Sunday, January 13, 2008

This Date in Fire History - Jan 13

Today marks the 100th anniversary of yet another tragic fire, one that killed almost one-tenth of a town’s population, and directly affected everyone for miles around. Yet, because it happened in a small town near Philadelphia, instead of a major city like Chicago, Atlanta, or New York, very few people are aware of it.

Even more shamefully, after mentioning this fire many times over the years, I just discovered that I – along with many others – had been misspelling the name of the building where the fire occurred.

Many writers have mentioned the Rhodes Opera House fire. Even the National Fire Protection Association – the world’s leading fire safety and prevention organization – calls it the Rhodes fire. The building where the fire occurred, however, was owned by the Rhoads family (or maybe Rhoades, although the Boyertown Historical Society omits the “e”).

Additionally, it appears the opera house itself not named for the Rhoads family; the Boyertown Opera House merely rented the second floor of the Rhoads Building.

Boyertown, PA, is a small town (population 3702, according to the town’s website) located twenty miles east of Reading and 41 miles northwest of Philadelphia.

On the evening of January 13, 1908, about 350 people were in the Opera House to see a production of The Scottish Reformation, a religious play sponsored by a local church. According to the New York Times account of the tragedy, stereopticon operator H. W. Fisher “must have turned the wrong valve. There was a long, drawn out hissing noise that frightened the women and children.” In the ensuing rush, someone overturned a kerosene tank, which fueled the stage footlights; the kerosene ignited and set fire to the scenery and curtains.

The fire flashed over quickly, causing the audience to panic. Insufficient exits, locked exits, flammable decorations and furnishings, and the lack of a fire sprinkler system resulted in 170 deaths. Additionally, the two existing fire escapes were difficult to use, since escaping patrons would have to climb over a three-foot window sill. This would have been virtually impossible for an audience that has been described as primarily older women and young children – two populations that have (for different reasons) limited mobility.

According to the Times, the proportion of victims was about nine females to one male.

Contemporary news reports tell of men trampling women and children in their rush to get out.
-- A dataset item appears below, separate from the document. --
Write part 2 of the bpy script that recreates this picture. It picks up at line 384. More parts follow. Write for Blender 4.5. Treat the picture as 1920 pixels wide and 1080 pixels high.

And – as we have seen at the Iroquois Theatre, the Triangle Shirtwaist factory, the Cocoanut Grove, the Rhythm Club, the Beverly Hills Supper Club and the Station Nightclub – rescuers found bodies piled high by the primary entrance.

This fire affected the Boyertown community much more than it would have in a major city. Boyertown, at the time, had about 2000 inhabitants; the small-town setting ensured that everybody in town had a personal relationship to at least one victim.

WFMZ-TV (Channel 69, Philadelphia) produced a one-hour documentary on the fire; it may be available for purchase through the station.